### Dataset section
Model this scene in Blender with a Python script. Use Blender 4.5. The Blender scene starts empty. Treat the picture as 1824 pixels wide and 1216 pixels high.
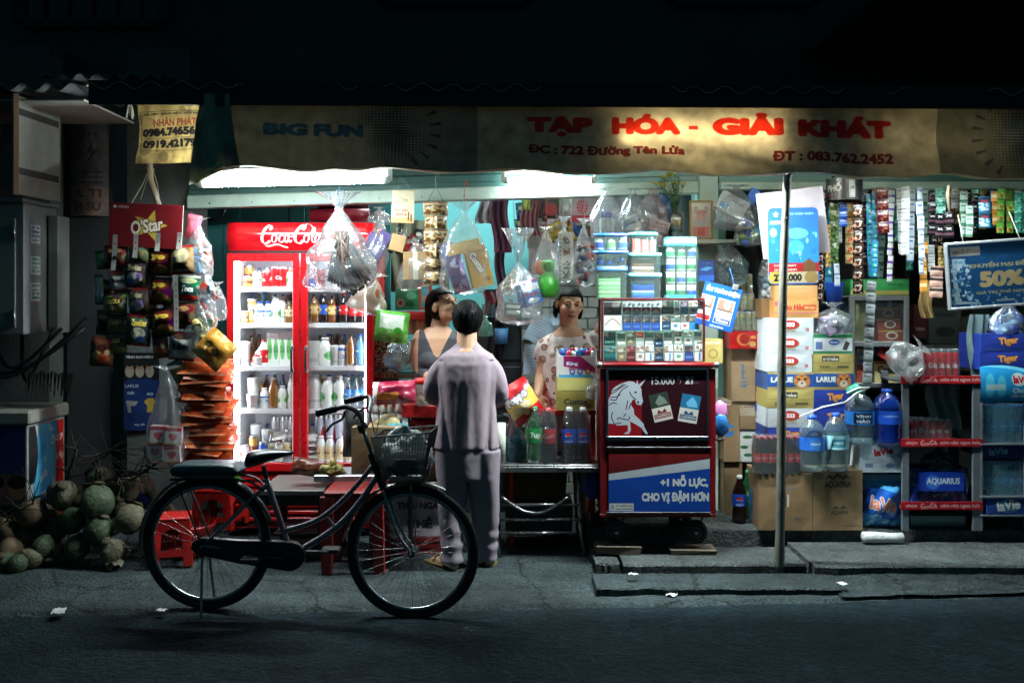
import bpy,bmesh,math,random
import numpy as np
from mathutils import Vector,Matrix,noise as mnoise

random.seed(7)
SC = bpy.context.scene
COL = SC.collection
PI = math.pi

# ------------------------------------------------------------------ camera, night air, exposure
CAMZ,FPX,CXP,HYP = 1.55,1773.0,912.0,530.0
cam = bpy.data.objects.new('camera',bpy.data.cameras.new('camera'))
COL.objects.link(cam)
cam.location = (0,0,CAMZ)
cam.rotation_euler = (PI/2,0,0)
cam.data.sensor_width = 36.0
cam.data.lens = FPX/1824*36.0
cam.data.shift_y = -(608-HYP)/1824.0
cam.data.clip_start = 0.1
cam.data.clip_end = 300
SC.camera = cam
world = bpy.data.worlds.new('World')
SC.world = world
world.use_nodes = True
wb = world.node_tree.nodes['Background']
wb.inputs['Color'].default_value = (0.10,0.44,0.60,1)     # dim night sky over the town
wb.inputs['Strength'].default_value = 0.035
SC.view_settings.view_transform = 'Standard'
SC.view_settings.look = 'None'
SC.view_settings.exposure = 1.5
SC.view_settings.gamma = 1.0
SC.view_settings.use_curve_mapping = False
cy = SC.cycles
cy.max_bounces = 8;cy.diffuse_bounces = 4;cy.glossy_bounces = 3
cy.transmission_bounces = 4;cy.transparent_max_bounces = 24
cy.sample_clamp_indirect = 4.0;cy.sample_clamp_direct = 0
cy.caustics_reflective = False;cy.caustics_refractive = False
cy.use_denoising = True
try:cy.denoiser = 'OPENIMAGEDENOISE'
except Exception:pass

def P(px,py,Y):
 """the point that stands Y metres up the street from the camera, at that place of the photo"""
 return Vector(((px-CXP)/FPX*Y,Y,CAMZ-(py-HYP)/FPX*Y))
def S(n,Y):return n/FPX*Y
def ground_Y(py,z=0.0):return FPX*(CAMZ-z)/(py-HYP)

# ------------------------------------------------------------------ colours and materials
def lin(c):
 c = c/255.0
 return c/12.92 if c <= 0.04045 else ((c+0.055)/1.055)**2.4
def rgb(c):return (lin(c[0]),lin(c[1]),lin(c[2]),1.0)

MATS = {}
def nodes(m):
 m.use_nodes = True
 return m.node_tree.nodes,m.node_tree.links
def setp(b,**kw):
 for k,v in kw.items():
  k = k.replace('_',' ')
  if k in b.inputs:b.inputs[k].default_value = v
def mat(color,rough=0.5,metal=0.0,var=0.18,scale=9.0,bump=0.0,bscale=60.0,coat=0.0,dirt=0.0,stretch=(1,1,1)):
 """painted / plain surface: base colour broken by two noises, uneven gloss, fine relief, optional grime"""
 key = ('m',tuple(color),rough,metal,var,scale,bump,bscale,coat,dirt,stretch)
 if key in MATS:return MATS[key]
 m = bpy.data.materials.new('surface')
 n,l = nodes(m)
 b = n['Principled BSDF']
 tc = n.new('ShaderNodeTexCoord');mp = n.new('ShaderNodeMapping')
 mp.inputs['Scale'].default_value = stretch
 l.new(tc.outputs['Object'],mp.inputs['Vector'])
 nz = n.new('ShaderNodeTexNoise');nz.inputs['Scale'].default_value = scale
 nz.inputs['Detail'].default_value = 6;nz.inputs['Roughness'].default_value = .65
 l.new(mp.outputs[0],nz.inputs['Vector'])
 cr = n.new('ShaderNodeMapRange');cr.inputs['From Min'].default_value = .3;cr.inputs['From Max'].default_value = .7
 cr.inputs['To Min'].default_value = 1-var;cr.inputs['To Max'].default_value = 1+var*.5
 l.new(nz.outputs['Fac'],cr.inputs['Value'])
 mx = n.new('ShaderNodeVectorMath');mx.operation = 'SCALE'
 c = rgb(color)
 mx.inputs[0].default_value = c[:3]
 l.new(cr.outputs[0],mx.inputs['Scale'])
 out = mx.outputs[0]
 if dirt > 0:
  n2 = n.new('ShaderNodeTexNoise');n2.inputs['Scale'].default_value = scale*.45;n2.inputs['Detail'].default_value = 9
  n2.inputs['Roughness'].default_value = .75
  l.new(mp.outputs[0],n2.inputs['Vector'])
  r2 = n.new('ShaderNodeMapRange');r2.inputs['From Min'].default_value = .5;r2.inputs['From Max'].default_value = .72
  r2.inputs['To Max'].default_value = dirt
  l.new(n2.outputs['Fac'],r2.inputs['Value'])
  m2 = n.new('ShaderNodeMix');m2.data_type = 'RGBA'
  m2.inputs['B'].default_value = (.035,.032,.026,1)
  l.new(r2.outputs[0],m2.inputs['Factor']);l.new(out,m2.inputs['A'])
  out = m2.outputs['Result']
 l.new(out,b.inputs['Base Color'])
 rr = n.new('ShaderNodeMapRange');rr.inputs['To Min'].default_value = max(.03,rough-.1);rr.inputs['To Max'].default_value = min(1,rough+.1)
 l.new(nz.outputs['Fac'],rr.inputs['Value']);l.new(rr.outputs[0],b.inputs['Roughness'])
 setp(b,Metallic=metal,Coat_Weight=coat)
 if bump > 0:
  n3 = n.new('ShaderNodeTexNoise');n3.inputs['Scale'].default_value = bscale;n3.inputs['Detail'].default_value = 5
  l.new(mp.outputs[0],n3.inputs['Vector'])
  bp = n.new('ShaderNodeBump');bp.inputs['Strength'].default_value = min(1,bump);bp.inputs['Distance'].default_value = .02
  l.new(n3.outputs['Fac'],bp.inputs['Height']);l.new(bp.outputs[0],b.inputs['Normal'])
 MATS[key] = m
 return m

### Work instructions
Return the material line for line, from its beginning to the line that contains "PI = math.pi", with the pictures left out.

### Solution below
Model this scene in Blender with a Python script. Use Blender 4.5. The Blender scene starts empty. Treat the picture as 1824 pixels wide and 1216 pixels high.
import bpy,bmesh,math,random
import numpy as np
from mathutils import Vector,Matrix,noise as mnoise

random.seed(7)
SC = bpy.context.scene
COL = SC.collection
PI = math.pi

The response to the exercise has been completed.